There is a kind of base plot: HCE, with vague political aspirations, did something in Dublin's Phoenix Park. He seems to have exposed himself to a couple of young women, or watched them expose themselves, or urinated or masturbated in front of them, or spied on them urinating. What he did, or whether he did anything at all, is uncertain, but his reputation is shattered. His wife needs to rush to defend him and pick up the pieces, and his children (who will eventually supplant him and ALP in the next generational cycle) need to live with the rumours. There is much talk and gossip about the event, and people look for clues that might provide evidence of his guilt or innocence.
 
    Any other story that falls into this pattern attaches itself to this basic one. The pattern is rise, accusation, and fall, with possible exoneration. Parallel stories: Christ, Parnell, Finn MacCool (the Irish legend lying under Dublin who will awake again some day), Humpty Dumpty (who fell off a wall), Tim Finnegan (from the song—he fell off a ladder).
 
    One of the ways in which the "characters" appear in the Wake is purely linguistic: their initials appear in phrases throughout the book. There are many, many phrases that begin with "h," "c," and "e" and also with "a," "l," and "p" (look, for example, at page 197, line 8 or page 213, line 18).
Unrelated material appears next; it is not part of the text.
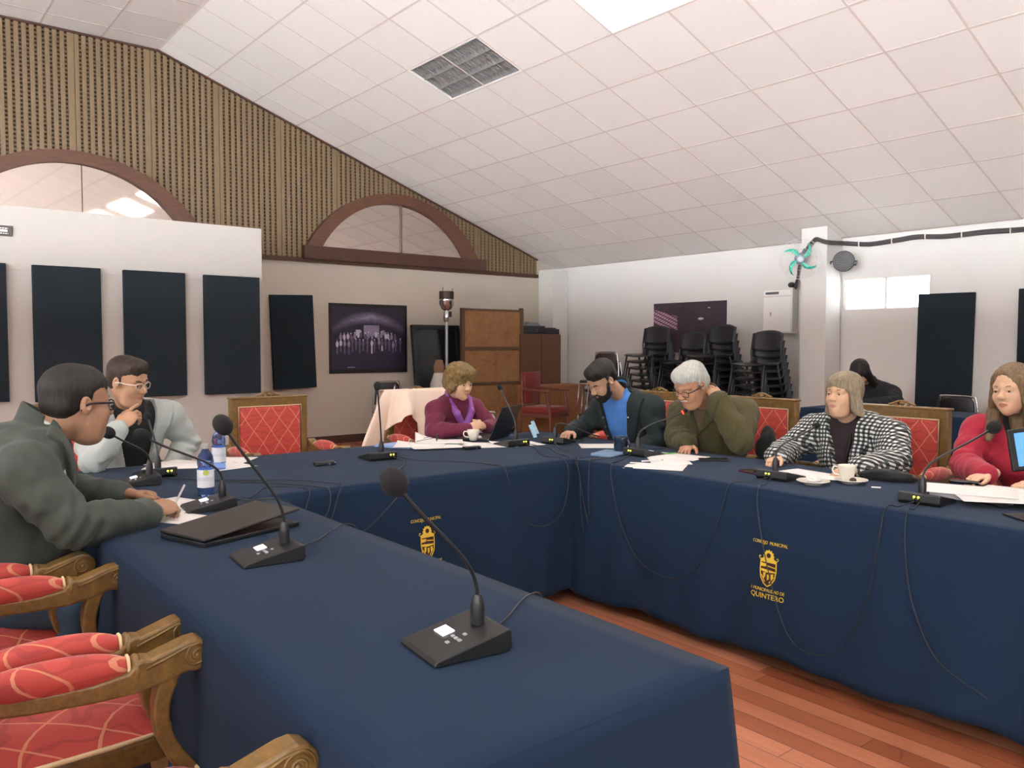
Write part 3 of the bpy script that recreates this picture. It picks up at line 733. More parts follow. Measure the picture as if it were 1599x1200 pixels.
# papers
sheet(1.27, 4.30, .45, tz, 'white sheet in front of the person in the pale grey blazer, left of the bottles')
sheet(1.23, 4.22, 1.1, tz + .002, 'white sheet lying under the microphone of the person in the pale grey blazer')
sheet(1.50, 4.24, -.7, tz + .001, 'white sheet reaching right of the two blue bottles')
sheet(1.42, 4.10, .2, tz, 'white sheet directly behind the two blue bottles')
sheet(.93, 3.20, .35, tz, 'white sheet with a note under the pen of the person in dark green')
sheet(.87, 2.93, .5, tz + .001, 'white sheet between the laptop and the hands of the person in dark green', .15, .21)
rr([(2.40, 4.30), (2.60, 4.34), (2.70, 4.14), (2.50, 4.06)], tz, .012, 'folder', mat('pale_blue_card', '#8fa9d6', .7), 'pale blue folder at the left of the person in magenta', 'folder', bev=.001)
for k, (x, y, a, z) in enumerate(((2.60, 4.10, .9, .013), (2.66, 4.02, 1.2, .010), (2.78, 4.16, 1.0, .016), (2.88, 4.02, .8, .004), (2.98, 3.90, 1.15, .002), (3.16, 3.86, 1.35, .0))):
    sheet(x, y, a, tz + z, ['top white sheet on the pale blue folder', 'white sheet sticking out of the left end of the paper pile', 'curled white sheet in front of the clasped hands', 'white sheet under the white cup', 'white sheet just right of the white cup', 'white sheet under the edge of the open laptop'][k], curl=.03 if k == 2 else .01)
sheet(3.13, 2.71, .55, tz, 'white sheet hanging nearest the table edge before the person in olive fleece')
sheet(3.34, 2.80, -.75, tz + .002, 'white sheet under the resting hand of the person in olive fleece')
sheet(3.48, 2.86, .2, tz + .004, 'upper white sheet beside the green pen')
sheet(3.52, 3.46, .9, tz, 'white sheet between the dark mug and the phone of the person in navy')
sheet(3.47, 2.13, 1.45, tz, 'white sheet under the hands of the person in the checked coat')
sheet(3.48, 1.98, .5, tz + .002, 'white sheet behind the cup and saucer', .15, .21)
for k, (x, y, a, z, nm) in enumerate(((3.50, 1.36, .35, .030, 'large white sheet on top of the pile before the person in red'), (3.62, 1.20, .1, .026, 'white sheet at the right edge of the pile before the person in red'), (3.45, 1.22, .6, .028, 'lowest white sheet of the pile before the person in red'))):
    sheet(x, y, a, tz + z - .004, nm, .25, .33)
rr([(3.36, 1.46), (3.60, 1.52), (3.64, 1.28), (3.44, 1.18)], tz, .022, 'notebook', mat('grey_notebook', '#c9cbd0', .6), 'thick grey notebook under the loose sheets before the person in red', 'notebook', bev=.002)
rr([(3.15, 3.20), (3.19, 3.06), (3.38, 3.13), (3.34, 3.27)], tz, .014, 'notebook', mat('blue_notebook_cover', '#6e8aa6', .5), 'blue-grey notebook beside the dark mug', 'notebook', bev=.002)
# pens
def pen(a, b, m, label):
    a, b = Vector(a), Vector(b); c = (a + b) / 2; t = thing('pen', label, 'pen', c)
    MB().tube([a - c, b - c], .004, 8).build('barrel', m, t, smooth='auto')
    MB().tube([b - c, b - c + (b - a).normalized() * .012], [.004, .001], 8).build('tip', M_CHROME, t, smooth='auto')
pen((3.44, 2.97, tz + .0085), (3.56, 2.93, tz + .0085), mat('green_plastic', '#5e9a4c', .4), 'green pen beside the lit microphone')
pen((3.17, 2.84, tz + .008), (3.28, 2.80, tz + .008), mat('white_plastic', '#e6e6e6', .35), 'white pen lying on the front sheet before the person in olive fleece')
pen((.905, 3.02, .868), (.868, 3.05, .775), mat('white_plastic', '#e6e6e6', .35), 'white pen held by the person in the dark green jacket')
# phones
M_SCR = mat('dark_phone_glass', '#0c0d10', .08, var=0, coat=.6)
def phone(x, y, a, label, m=M_BLACKS, z=tz):
    t = thing('mobile_phone', label, 'phone', (x, y, z), a)
    MB().b2(-.037, .037, -.077, .077, 0, .008).build('body', m, t, bevel=.003)
    MB().b2(-.034, .034, -.073, .073, .008, .0087).build('screen', M_SCR, t)
phone(3.54, 2.66, .9, 'black phone at the elbow of the person in olive fleece')
phone(3.345, 2.27, -.2, 'dark phone with a maroon back beside the checked coat microphone', mat('maroon_case', '#4a1526', .4))
phone(3.41, 1.24, -.55, 'black phone poking out below the sheets before the person in red', z=tz)
phone(3.57, 3.80, .75, 'dark phone under the hand of the person in navy')
# recorders
def recorder(x, y, a, label):
    t = thing('voice_recorder', label, 'voice recorder', (x, y, tz), a)
    MB().b2(-.055, .055, -.02, .02, 0, .020).build('body', M_BLACKS, t, bevel=.006, seg=3)
    MB().tube([(.02, -.0205, .010), (.02, -.0225, .010)], .007, 14).build('lens_ring', M_CHROME, t, smooth='auto')
    MB().ell((.048, -.017, .013), (.005, .004, .004), n=8, k=6).build('button', M_CHROME, t, smooth=True)
    MB().b2(-.035, .005, -.012, .012, .020, .0205).build('screen', M_SCR, t)
recorder(1.83, 3.79, -.15, 'small black voice recorder alone on the far table')
recorder(2.79, 3.83, -.15, 'small black voice recorder below the white cup')
# crockery
M_CER = mat('white_ceramic', '#e9e4d6', .18, var=.02, coat=.3)
def cup(x, y, z, label, rz=0, grp=None, s=1):
    t = thing('coffee_cup', label, 'cup', (x, y, z), rz, grp)
    pr_ = [(.0, .003), (.020, .0), (.024, .004), (.030, .020), (.037, .045), (.041, .066), (.0405, .068), (.038, .066), (.034, .045), (.027, .018), (.0, .010)]
    MB().lathe([(a * s, b * s) for a, b in pr_], n=28).build('cup_bowl', M_CER, t, smooth='auto')
    MB().tube(catmull([(.037, 0, .055), (.055, 0, .058), (.062, 0, .042), (.052, 0, .026), (.031, 0, .022)], 5), .004, 8).build('handle', M_CER, t, smooth=True)
    return t
def saucer(x, y, z, label, r=.072):
    o = MB().lathe([(0, .004), (r * .45, .002), (r * .5, 0), (r * .55, .004), (r * .97, .016), (r, .018), (r * .96, .020), (r * .55, .009), (0, .008)], n=32).build('saucer', M_CER, smooth='auto', loc=(x, y, z)); return tag(o, label, 'saucer')
cup(3.02, 4.13, tz + .008, 'white cup on the papers in front of the person in magenta', 2.6)
saucer(3.27, 1.92, tz, 'white saucer holding crumpled napkins, left of the cup')
saucer(3.43, 1.83, tz, 'white saucer under the coffee cup of the person in the checked coat')
cup(3.44, 1.855, tz + .010, 'white coffee cup on its saucer before the person in the checked coat', 1.9)
o = MB().ell((0, 0, 0), (.018, .014, .012), n=12, k=8).build('tea_bag', mat('wet_tea_bag', '#4a3524', .8, bump=.6, bs=90), smooth=True, loc=(3.39, 1.80, tz + .022)); tag(o, 'dark used tea bag on the saucer beside the cup', 'tea bag')
# crumpled napkin
def blob(name, c, r, m, label, cat, seed=0, amp=.3, fr=2.2, rz=0, n=28, k=18, flat=True):
    mb = MB().ell((0, 0, 0), r, n=n, k=k); vs = []
    for p in mb.v:
        q = Vector(p); d = 1 + amp * noise.noise(Vector((q.x / r[0] * fr * .5 + seed, q.y / r[1] * fr * .5, q.z / r[2] * fr * .5)))
        q = q * d
        if flat: q.z = max(q.z, -r[2] * .75)
        vs.append(tuple(q))
    mb.v = vs; o = mb.build(name, m, smooth=True, loc=(c[0], c[1], c[2] + (r[2] * .75 if flat else 0)), rot=(0, 0, rz)); return tag(o, label, cat)
blob('crumpled_napkin', (3.28, 1.92, tz + .012), (.036, .032, .014), M_SHIRTW, 'crumpled white napkin on the left saucer', 'napkin', 3, .5, 5)
blob('cloth_pouch', (3.63, 1.76, tz - .001), (.050, .115, .030), mat('black_fabric', '#131417', .9, bump=.3, bs=300, sheen=.1), 'black fabric pouch lying right of the cup and saucer', 'pouch', 5, .30, 4, rz=.25)
tag(MB().b2(-.004, .004, -.02, .02, 0, .006).build('memory_stick', M_WHITE, loc=(3.40, 1.70, tz), rot=(0, 0, .5), bevel=.002), 'tiny white memory stick on the cloth below the black pouch', 'memory stick')
# dark mug
t = thing('mug', 'dark blue mug beside the blue-grey notebook', 'mug', (3.36, 3.17, tz))
M_MUG = mat('dark_blue_glaze', '#1b2a3c', .2, coat=.4)
MB().lathe([(0, .004), (.036, 0), (.039, .004), (.040, .092), (.038, .094), (.036, .092), (.035, .008), (0, .008)], n=28).build('mug_body', M_MUG, t, smooth='auto')
MB().tube(catmull([(0, -.038, .075), (0, -.062, .072), (0, -.066, .045), (0, -.055, .026), (0, -.038, .022)], 5), .005, 8).build('handle', M_MUG, t, smooth=True)
# bottles
M_PET = mat('clear_blue_bottle', '#8fb2f4', .05, var=0, trans=.95); M_PET.node_tree.nodes['Principled BSDF'].inputs['IOR'].default_value = 1.25
def label_mat(nm, green):
    t = NT(nm); X, Y, Z = t.sep(t.n('TexCoord').outputs['Object'])
    ang = t.math('ARCTAN2', Y, X)
    st = t.math('GREATER_THAN', t.math('FRACT', t.math('MULTIPLY', Z, 180)), .55)
    inb = t.math('MULTIPLY', t.math('GREATER_THAN', Z, .066), t.math('LESS_THAN', Z, .082))
    c = t.mix(t.math('MULTIPLY', t.math('MULTIPLY', st, inb), .5), lin('#e4eaf2'), lin('#7d8fa8'))
    if green:
        d = t.math('ADD', t.math('POWER', t.math('MULTIPLY', t.math('SUBTRACT', ang, -1.85), .032), 2), t.math('POWER', t.math('SUBTRACT', Z, .101), 2))
        c = t.mix(t.math('LESS_THAN', d, .00012), c, lin('#aebf4e'))
    t.l(c, t.b.inputs['Base Color']); t.b.inputs['Roughness'].default_value = .5; return t.m
def bottle(x, y, label, green):
    t = thing('water_bottle', label, 'bottle', (x, y, tz), 0, 'blue water bottles')
    out = [(.026, 0), (.031, .004), (.032, .02), (.031, .028), (.0325, .036), (.0325, .115), (.029, .122), (.032, .130), (.0325, .145), (.028, .168), (.016, .186), (.0125, .192), (.0125, .203)]
    MB().lathe([(0, .003)] + out, n=28).build('bottle_body', M_PET, t, smooth='auto')
    lm = label_mat('bottle_label_green' if green else 'bottle_label_plain', green)
    mb = MB(); n = 32; vs = []
    for zz in (.040, .112):
        for k in range(n): vs.append((.0332 * math.cos(2 * PI * k / n), .0332 * math.sin(2 * PI * k / n), zz))
    mb.add(vs, [(k, (k + 1) % n, n + (k + 1) % n, n + k) for k in range(n)]); mb.build('wrap_label', lm, t, smooth=True)
    MB().lathe([(0, .196), (.0155, .196), (.0155, .213), (.014, .215), (0, .215)], n=20).build('cap', mat('grey_cap', '#9a9994', .5), t, smooth='auto')
bottle(1.075, 3.31, 'blue water bottle with a green dot on its label, nearer the camera', True)
bottle(1.36, 3.985, 'blue water bottle farther back, standing before the white sheets', False)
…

6) Many of the incidents in Finnegans Wake involve storytelling and gossip. Some of the stories come from the distant past, even the legendary past, and some from the recent present. Book I, Chapter 8, often called "Anna Livia Plurabelle" (like Ulysses, Finnegans Wake doesn't include chapter names), is the chapter about the wife figure and also the river Liffey (the river that runs through the center of Dublin). Two washerwomen wash clothes on opposite sides of the Liffey and gossip about ALP and her life with HCE. As they describe her, they are also describing the river. As the river widens as it approaches the Dublin Sea, and as night approaches, the women get farther and farther apart and can't hear each other. Eventually, they start to turn into a tree and a stone. Typically for Joyce, he decided to work the names of about 500 rivers into the chapter. He made a recording of the last three pages of the chapter.
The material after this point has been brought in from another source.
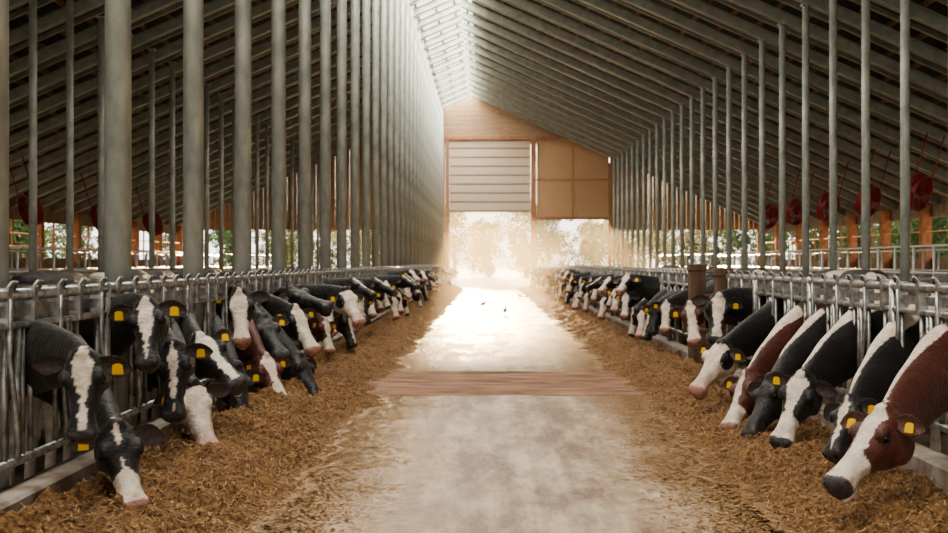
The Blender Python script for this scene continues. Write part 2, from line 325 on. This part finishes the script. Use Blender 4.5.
vs=[((.36,0,.85),(.54,-.08,.36),(.9,-.3,.3),dict(col='black',blaze=.03)),
    ((.38,.05,1.15),(.58,.0,.72),(.7,-.2,.5),dict(col='black',blaze=.06,white_muzzle=True)),
    ((.36,-.12,.85),(.50,-.34,.42),(.6,-.7,.2),dict(col='red',blaze=.04,white_muzzle=True)),
    ((.36,-.1,1.2),(.42,-.32,.75),(.4,-.9,.4),dict(col='black',blaze=.04)),
    ((.40,-.1,.82),(.56,-.24,.36),(.8,-.4,.3),dict(col='black',white_head=True,blaze=0)),
    ((.36,0,.98),(.50,-.18,.53),(.7,-.6,.3),dict(col='black',blaze=0)),
    ((.45,0,1.28),(.86,-.15,1.08),(.1,-.2,1),dict(col='black',blaze=.02)),
    ((.38,.08,.78),(.52,.05,.28),(.8,.1,.2),dict(col='black',blaze=.07,white_muzzle=True,crest=.5)),
    ((.36,-.1,1.05),(.50,-.33,.62),(.5,-.8,.3),dict(col='black',blaze=.05,white_muzzle=True,bodywhite=.8)),
    ((.38,-.1,1.10),(.54,-.32,.68),(.5,-.8,.3),dict(col='red',white_head=True,blaze=0)),
    ((.42,-.1,1.33),(.66,-.42,1.10),(.2,-.3,1),dict(col='black',blaze=.05,white_muzzle=True)),
    ((.36,-.05,1.16),(.48,-.4,.86),(.4,-.6,.8),dict(col='black',blaze=.06))]
for i,(p,m,h,kw) in enumerate(vs):
    variants.append((make_cow('cow',p,m,h,seed=40+i,voxel=.02,**kw), make_cow('cow',(p[0],-p[1],p[2]),(m[0],-m[1],m[2]),(h[0],-h[1],h[2]),seed=60+i,voxel=.02,**kw)))
last=-1
def pick():
    global last
    k=random.randrange(12)
    while k==last: k=random.randrange(12)
    last=k; return k
y=15.75
while y<68:
    if random.random()<.97: inst('cow',variants[pick()][0],(FL+random.uniform(-.05,.2),y+random.uniform(-.06,.06),0),random.uniform(-.25,.08),random.uniform(.95,1.04))
    y+=.70
y=17.3
while y<68:
    if random.random()<.97: inst('cow',variants[pick()][1],(FR-random.uniform(-.05,.2),y+random.uniform(-.06,.06),0),math.pi+random.uniform(-.08,.25),random.uniform(.95,1.04))
    y+=.70
for k in range(12):
    inst('cow',variants[[8,1,8,3,5,8,6,8,1,10,8,11][k]][0],(-5.9-random.uniform(0,1.0),9.0+k*2.9,0),random.choice([1.45,1.6,-1.5]),1.05)
    if k<8: inst('cow',variants[[3,8,1,8,10,8,6,8][k]][0],(6.0+random.uniform(-.2,.3),13.5+k*3.6,0),random.choice([1.5,-1.6,-1.5]),1.05)
# ------------------------------------------------------------------ building
Y0=-14.0; D=72.0; XR=17.0; XL=-19.1; RX=-1.06; RZ=11.7; SL=.443
def rz(x): return RZ-SL*abs(x-RX)
bm=bmesh.new(); quad(bm,[(-2.45,Y0,0),(2.9,Y0,0),(2.9,D+.3,0),(-2.45,D+.3,0)]); obj('floor',bm,M_lane)
bm=bmesh.new(); quad(bm,[(XL,Y0,0),(-2.45,Y0,0),(-2.45,D+.3,0),(XL,D+.3,0)]); quad(bm,[(2.9,Y0,0),(XR,Y0,0),(XR,D+.3,0),(2.9,D+.3,0)]); obj('floor_cow_area',bm,M_cowfloor)
bm=bmesh.new()
quad(bm,[(-150,D+.3,-.02),(150,D+.3,-.02),(150,260,-.02),(-150,260,-.02)])
quad(bm,[(-150,-40,-.02),(XL,-40,-.02),(XL,D+.3,-.02),(-150,D+.3,-.02)]); quad(bm,[(XR,-40,-.02),(150,-40,-.02),(150,D+.3,-.02),(XR,D+.3,-.02)])
quad(bm,[(XL,-40,-.02),(XR,-40,-.02),(XR,Y0,-.02),(XL,Y0,-.02)])
obj('ground',bm,M_ground)
bm=bmesh.new(); GX=80; GY=48; gv=[]
for j in range(GY+1):
    row=[]
    for i in range(GX+1):
        x=-2.44+5.33*i/GX; yy=13.75+3.0*j/GY+.3*noise.noise(Vector((x*1.6,(1 if j>GY/2 else 0)*5,3)))*(1 if j in(0,GY) else .3)
        z=.006+.014*max(0,noise.noise(Vector((x*1.2,yy*7,2))))+(.022 if j in (3,4,23,24,44,45) else 0)
        if j in (0,GY): z=.0015
        row.append(bm.verts.new((x,yy,z)))
    gv.append(row)
for j in range(GY):
    for i in range(GX): bm.faces.new([gv[j][i],gv[j][i+1],gv[j+1][i+1],gv[j+1][i]])
obj('cross_channel',bm,M_band)
bm=bmesh.new(); box(bm,-2.64,-2.45,Y0,D-.5,0,.37); o=obj('feed_curb',bm,M_curb); bv=o.modifiers.new('b','BEVEL'); bv.width=.02
bm=bmesh.new(); box(bm,2.9,3.12,Y0,14.6,0,.30); box(bm,2.9,3.12,16.75,D-.5,0,.30); o=obj('feed_curb',bm,M_curb); bv=o.modifiers.new('b','BEVEL'); bv.width=.02
def fence(x,zb,y0,y1,sgn):
    bm=bmesh.new(); top=1.42
    path_tube(bm,[(x,y0,top),(x,y1,top)],.034,10); path_tube(bm,[(x,y0,1.25),(x,y1,1.25)],.024,8); path_tube(bm,[(x,y0,.50),(x,y1,.50)],.028,8)
    box(bm,x-.012,x+.012,y0,y1,1.30,1.36)
    n=int(round((y1-y0)/.7333))
    for i in range(n+1):
        yb=y0+i*.7333
        if i%3==0: path_tube(bm,[(x,yb,zb),(x,yb,1.46)],.036,10)
        if i==n: break
        c=yb+.3667
        for dy in (-.19,.19):
            path_tube(bm,[(x,c+dy,.5),(x,c+dy,1.25)],.017,6)
            box(bm,x-.035,x+.035,c+dy-.028,c+dy+.028,1.235,1.46)
            path_tube(bm,[(x,c+dy,1.44),(x+sgn*.03,c+dy+.03,1.49),(x+sgn*.03,c+dy+.09,1.49),(x,c+dy+.11,1.43)],.011,5)
        path_tube(bm,[(x+sgn*.03,c+.19,1.40),(x+sgn*.03,c+.19,1.1),(x+sgn*.03,c+.30,.62),(x+sgn*.02,c+.30,.5)],.017,6)
        path_tube(bm,[(x,c-.30,.5),(x,c-.30,1.25)],.015,6)
        path_tube(bm,[(x,c+.3667,.5),(x,c+.3667,1.25)],.02,6)
        path_tube(bm,[(x,c-.19,1.05),(x,c-.36,1.18)],.012,5)
    return obj('headlock_fence',bm,M_fence)
fence(FL,.37,6.37-.7333*7,66.5,1)
fence(FR,.30,6.37-.7333*6,6.37-.7333*6+.7333*17,-1)
fence(FR,.30,16.9,66.5,-1)
for (yy,x,h,w) in [(14.75,3.03,1.5,.10),(16.6,3.03,1.55,.11)]:
    bm=bmesh.new(); box(bm,-w,w,-w,w,0,h); box(bm,-w-.015,w+.015,-w-.015,w+.015,h-.08,h+.02)
    for z in (.6,1.0): box(bm,-w-.02,w+.02,-w-.02,w+.02,z,z+.05)
    o=obj('wooden_gate_post',bm,M_wood,loc=(x,yy,0)); bv=o.modifiers.new('b','BEVEL'); bv.width=.01
bm=bmesh.new()
for z in (.5,.85,1.2): path_tube(bm,[(3.4,14.9,z),(3.4,16.5,z)],.03,8)
for yy in (14.9,15.7,16.5): path_tube(bm,[(3.4,yy,.0),(3.4,yy,1.25)],.03,8)
obj('passage_gate',bm,M_wood)
def colmesh(r,h):
    bm=bmesh.new(); path_tube(bm,[(0,0,0),(0,0,h)],r,16); box(bm,-r*1.1,r*1.1,-r*1.5,r*1.5,0,.03); box(bm,-r*1.3,r*1.3,-r*1.3,r*1.3,h-.04,h)
    me=bpy.data.meshes.new('column'); bmesh.ops.recalc_face_normals(bm,faces=bm.faces); bm.to_mesh(me); bm.free(); me.materials.append(M_col); return me
CX=-2.75
mL=colmesh(.095,rz(CX)); mR=colmesh(.085,rz(7.7)); mLL=colmesh(.085,rz(-9.8))
ys=[6.37+2.2*k for k in range(-9,30)]
for yy in ys:
    if yy>D-.6: continue
    inst('steel_column',mL,(CX,yy,0)); inst('steel_column',mR,(7.7,yy-.59,0)); inst('steel_column',mLL,(-9.8,yy+.85,0))
def rafters():
    bm=bmesh.new()
    def beam(xa,xb,y,w,h,up=0):
        za,zb=rz(xa)+up,rz(xb)+up
        v=[]
        for (x,z) in ((xa,za),(xb,zb)):
            for dy in (-w/2,w/2):
                for dz in (0,h): v.append(bm.verts.new((x,y+dy,z+dz)))
        for f in [(0,1,3,2),(4,6,7,5),(0,4,5,1),(2,3,7,6),(0,2,6,4),(1,5,7,3)]: bm.faces.new([v[i] for i in f])
    for yy in ys:
        for (a,b_,of) in ((RX,XR+.6,-.59),(XL-.6,RX,0)):
            beam(a,b_,yy+of,.22,.03); beam(a,b_,yy+of,.03,.30); beam(a,b_,yy+of,.20,.03,.28)
            beam(a,b_,yy+of+1.1,.10,.12,.18)
    return obj('roof_rafters',bm,M_raft)
rafters()
bm=bmesh.new()
for sgn in (-1,1):
    k=0
    while True:
        x=RX+sgn*(.25+.7*k)
        if x>XR+.5 or x<XL-.5: break
        z=rz(x)+.31; box(bm,x-.045,x+.045,ys[0]-1,D,z,z+.12); k+=1
obj('roof_purlins',bm,M_purl)
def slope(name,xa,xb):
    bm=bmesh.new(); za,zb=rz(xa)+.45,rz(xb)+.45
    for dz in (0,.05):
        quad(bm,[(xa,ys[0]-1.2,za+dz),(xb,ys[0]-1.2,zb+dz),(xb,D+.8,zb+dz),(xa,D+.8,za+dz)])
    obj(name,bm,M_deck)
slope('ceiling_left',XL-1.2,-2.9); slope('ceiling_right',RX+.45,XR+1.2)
def side(name,x,sgn):
    bm=bmesh.new(); box(bm,x-.1,x+.1,ys[0]-1,D,0,1.75); box(bm,x-.1,x+.1,ys[0]-1,D,3.3,rz(x)+.3); obj(name,bm,M_wall)
    bm=bmesh.new()
    for k,yy in enumerate(ys):
        if k%2==0: box(bm,x-sgn*.35-.16,x-sgn*.35+.16,yy-.16,yy+.16,0,rz(x)+.05)
        box(bm,x-sgn*.12-.03,x-sgn*.12+.03,yy-.06,yy+.06,1.7,3.35)
    path_tube(bm,[(x-sgn*.35,ys[0],2.2),(x-sgn*.35,D-.5,2.2)],.06,6); path_tube(bm,[(x-sgn*.35,ys[0],2.75),(x-sgn*.35,D-.5,2.75)],.03,6)
    obj('timber_wall_posts',bm,M_orange)
side('wall_left',XL,-1); side('wall_right',XR,1)
def panel_h(bm,x0,x1,z0,z1,y,step):
    z=z0
    while z<z1-.01:
        zz=min(z+step,z1); box(bm,x0,x1,y,y+.1,z,zz-.10,0); box(bm,x0,x1,y+.04,y+.1,zz-.10,zz,1); z=zz
bm=bmesh.new()
z=9.35
while z<RZ+.3:
    hw=(RZ+.44-z-.14)/SL
    if hw>0: box(bm,RX-hw,RX+hw,D,D+.12,z,z+.27)
    z+=.28
def strip(xa,xb,z0,st=.3,off=.02,zcap=9.36,gap=.02):
    x=xa
    while x<xb-1e-3:
        x2=min(x+st,xb); zt=max(rz(x),rz(x2))+.44; zt=min(zt,zcap)
        if zt>z0: box(bm,x,x2-gap,D+off,D+off+.08,z0,zt)
        x=x2
strip(XL,-2.4,3.6); strip(7.7,XR,3.6); strip(XL,XR,9.0,off=.22,gap=0,zcap=12.5,st=.15)
box(bm,XL,-2.4,D,D+.1,0,1.0); box(bm,7.7,XR,D,D+.1,0,1.0)
obj('wall_end',bm,M_gable)
bm=bmesh.new(); panel_h(bm,-2.35,2.72,4.85,9.3,D+.08,.56)
box(bm,-2.35,2.72,D+.06,D+.2,4.72,4.85,1)
obj('door_1',bm,[M_door,M_gable])
bm=bmesh.new()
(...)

7) Try to keep this in mind: Finnegans Wake is funny, often hilarious. In many places it's incredibly beautiful, and it does things with language that no one else had ever imagined doing. And no one fully understands it. So try to enjoy the chapter without worrying too much about what you don't understand. As the refrain of "The Ballad of Tim Finnegan" says, "Lots of fun at Finnegan's wake!"